The ECJ decision on Fifa’s reforms, which would rule whether they can be implemented in the rest of the continent, will come around late 2024 or early 2025.

They would also point to the irony of how the ruling is based on competition law but the real-world effect is highly anti-competitive for the sport.

Fifa also claimed some victories against challenges. Agents can now only represent one party in any deal, whereas before they could feasibly represent all, and the client must be the party who actually pays the representatives. Protections for minors are increased and there will be the introduction of a Clearing House.

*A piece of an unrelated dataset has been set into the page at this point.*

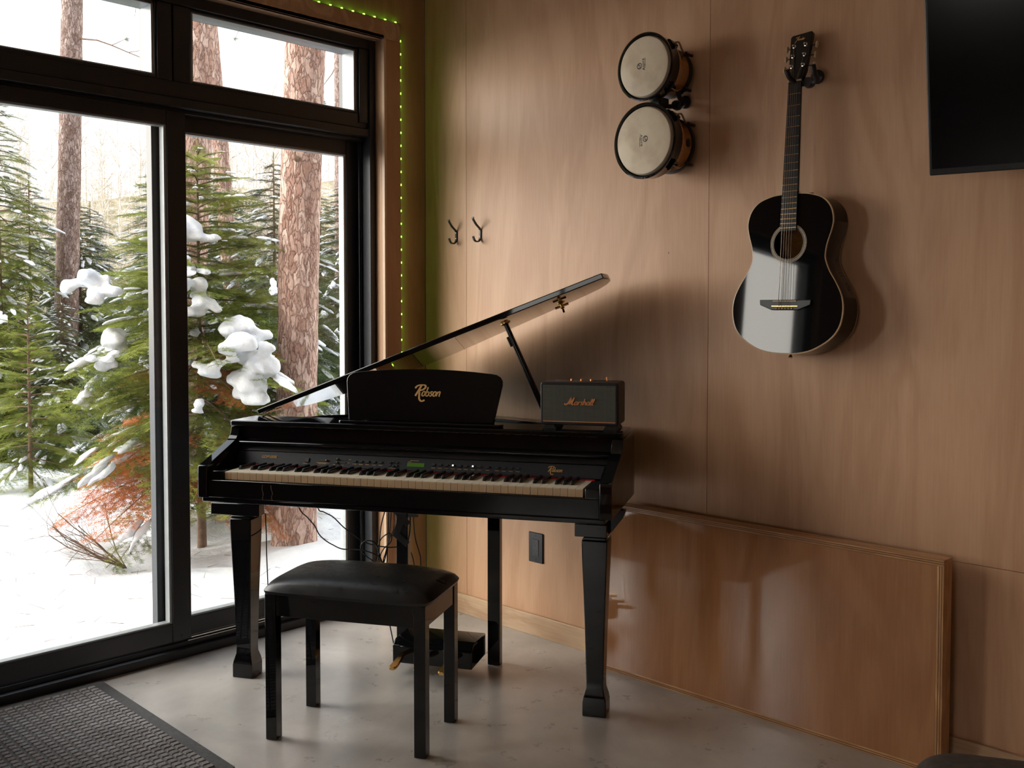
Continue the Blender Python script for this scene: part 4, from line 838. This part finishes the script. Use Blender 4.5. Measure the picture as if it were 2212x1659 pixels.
# ================================================================== OUTDOORS
RNG = np.random.default_rng(7)
_perm = RNG.random((64, 64))
def vnoise(x, y):
    x = np.asarray(x, float); y = np.asarray(y, float); xi = np.floor(x).astype(int); yi = np.floor(y).astype(int); fx = x-xi; fy = y-yi
    fx = fx*fx*(3-2*fx); fy = fy*fy*(3-2*fy); g = lambda a, b: _perm[a % 64, b % 64]
    return (g(xi, yi)*(1-fx)+g(xi+1, yi)*fx)*(1-fy)+(g(xi, yi+1)*(1-fx)+g(xi+1, yi+1)*fx)*fy
def gz(x, y):
    x = np.asarray(x, float); y = np.asarray(y, float)
    d = np.hypot(x-3.39, y+2.91); u = (x-3.39)*(-.6997)+(y+2.91)*.7145; lat = (x-3.39)*.7145+(y+2.91)*.6997
    z = -0.215+0*x
    k = np.clip((-lat-0.12*u)/1.6, 0, 1); z = z+0.10*k*np.clip((u-4.6)/3.0, 0, 1)            # bank rises on the left
    z = z-0.35*np.clip((u-9)/12, 0, 1)
    z = z+np.clip((u-22), 0, None)*0.215+np.clip(u-22, 0, 6)*0.02
    amp = 0.055+0.02*np.clip(u-8, 0, 10)
    z = z+amp*(vnoise(x*1.3, y*1.3)-.5)*2+0.05*(vnoise(x*3.1+7, y*3.1)-.5)+0.016*(vnoise(x*9, y*9+3)-.5)
    nearh = np.clip((x+1.0)/0.7, 0, 1); z = z-0.03*nearh
    # footprints trough and mounds
    for cx, cyy, r, h in ((-3.9, -.25, .33, -.11), (-3.3, .05, .25, -.08), (-2.3, -.75, .3, .07), (-1.75, -.35, .35, .07), (-1.5, .4, .4, .07), (-2.35, .95, .35, .10), (-1.2, -.9, .22, .05), (-1.95, .42, .2, .05)):
        z = z+h*np.exp(-(((x-cx)/r)**2+((y-cyy)/r)**2))
    return z
def gridmesh(name, xs, ys, mat):
    X, Y = np.meshgrid(xs, ys); Z = gz(X, Y); nx, ny = len(xs), len(ys); co = np.stack([X, Y, Z], -1).reshape(-1, 3)
    i = (np.arange(ny-1)[:, None]*nx+np.arange(nx-1)[None]).ravel(); F = np.stack([i, i+1, i+nx+1, i+nx], 1)
    return rawmesh(name, co, F, mat, smooth=True)
def rawmesh(name, co, F, mats, parent=None, smooth=False, mi=None):
    me = bpy.data.meshes.new(name); co = np.asarray(co, np.float32); F = np.asarray(F, np.int32); k = F.shape[1]
    me.vertices.add(len(co)); me.vertices.foreach_set('co', co.ravel()); me.loops.add(F.size); me.loops.foreach_set('vertex_index', F.ravel())
    me.polygons.add(len(F)); me.polygons.foreach_set('loop_start', np.arange(0, F.size, k, dtype=np.int32)); me.polygons.foreach_set('loop_total', np.full(len(F), k, np.int32))
    for m_ in (mats if isinstance(mats, (list, tuple)) else [mats]): me.materials.append(m_)
    if mi is not None: me.polygons.foreach_set('material_index', np.asarray(mi, np.int32))
    if smooth: me.polygons.foreach_set('use_smooth', np.ones(len(F), bool))
    me.update(calc_edges=True); me.validate()
    o = bpy.data.objects.new(name, me); COL.objects.link(o)
    if parent: o.parent = parent
    return o
xs = np.concatenate([np.linspace(-60, -16, 60), np.linspace(-15.5, -7, 50), np.linspace(-6.9, -0.27, 170)])
ys = np.concatenate([np.linspace(-40, -6, 40), np.linspace(-5.8, -2.6, 30), np.linspace(-2.55, 3.5, 150), np.linspace(3.6, 10, 40), np.linspace(10.5, 70, 60)])
gr_ = st(gridmesh('snowy_ground', xs, ys, MT['snow']))
m, nt, b = newmat('hillside_scrub'); setb(b, (0.6, 0.5, 0.4), 0.9, 0, 0.1)
v = coords(nt); n_ = N(nt, 'ShaderNodeTexNoise', Scale=0.9, Detail=9.0, Roughness=0.75); nt.links.new(v, n_.inputs['Vector'])
nt.links.new(ramp(nt, n_.outputs['Fac'], [(0.38, (0.16, 0.15, 0.09)), (0.52, (0.32, 0.27, 0.19)), (0.64, (0.58, 0.56, 0.54))]), b.inputs['Base Color'])
gr_.data.materials.append(m)
cc = np.zeros(len(gr_.data.polygons)*3, np.float32); gr_.data.polygons.foreach_get('center', cc); cc = cc.reshape(-1, 3)
uu = (cc[:, 0]-3.39)*(-.6997)+(cc[:, 1]+2.91)*.7145
gr_.data.polygons.foreach_set('material_index', (uu > 21+3*vnoise(cc[:, 0]*.4, cc[:, 1]*.4)).astype(np.int32))

# ---- conifer parts
def needles_for(starts, dirs, lens, step, nl, nw, rng, zj=0.5):
    """triangular needles along many twigs"""
    out = []
    for s_, d_, L_ in zip(starts, dirs, lens):
        n = max(2, int(L_/step)); t = (np.arange(n)+rng.random(n)*.6)/n*L_
        base = s_+d_*t[:, None]
        side = np.cross(d_, np.array([0, 0, 1.0])); side /= max(1e-6, np.linalg.norm(side)); upv = np.cross(side, d_)
        ph = rng.uniform(-1, 1, n)*zj; sg = np.where(np.arange(n) % 2 == 0, 1.0, -1.0)
        lat = side*(sg*np.cos(ph))[:, None]+upv*(np.sin(ph))[:, None]
        nd = d_*0.62+lat*0.80; ln = nl*(0.75+.5*rng.random(n)); tip = base+nd*ln[:, None]
        w = d_*nw*0.5
        out.append(np.stack([base-w, base+w, tip], 1))
    return np.concatenate(out).reshape(-1, 3)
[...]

It was the cap on commissions that was by far the most influential issue regarding how the industry works, which is why Fifa must now have a considerable rethink. A meeting with the Football Agent Working Group has been scheduled to discuss the outcome of the proceedings. The potential options are: to stop the whole project of agent reform, which is unlikely; to suspend the whole project until the ECJ decision, which they do not want to do; to simply suspend the cap; to suspend all rules in litigation; or, press ahead with everything but have countries like England as exemptions.

Fifa were defeated by agents at a UK tribunal

The last point is viewed as unworkable, especially when the Premier League is by far the biggest spender in the game. English clubs were responsible for almost a third of global agent commissions in 2023, at $280m. It would create an unfair and almost absurd system.

This is why, for the long term, alternative options are being looked at.

It is instructive how many people in football talk about how so many of the game’s problems would immediately be solved if they had the foreign player rule that was in place before the Bosman ruling in 1995-96. It would instantly force more talent to be spread around, while ensuring the wealthiest clubs couldn’t just keep spending. That would even mitigate the effect of sportswashing projects.

A regression to such a rule is seen as completely off the table, though. Most immediately, it would be viewed as discrimination in the European Union.

Fifa may instead seek to mimic the effects in terms of spreading talent through other means. Limiting transfer spending or a salary cap are options but, again, competition authorities would be all over them. Limiting the number of transfers would meanwhile just require one club to pose a legal challenge, arguing they are overtly affected by such a measure. Player representative unions would similarly be against that as they don’t want opportunities blocked. The increasing feeling is that Fifa “may have to think outside the box”.

That is heightened by the fact many of the rules are in place from an era that doesn't really exist any more. The regulations assume all clubs are independent of each other. Instead, 2022 research from ‘Play the Game’ indicated at least 100 European clubs in multi-club ownership systems, with at least 156 such projects in existence.

This creates huge issues for concepts like sustainability rules since they assume market value is being paid in all transfer deals. This may not be the case if it’s two clubs owned by the same group.

It is for now just another case of the regulations being behind the reality of the game. The transfer market is arguably the most profound example of this.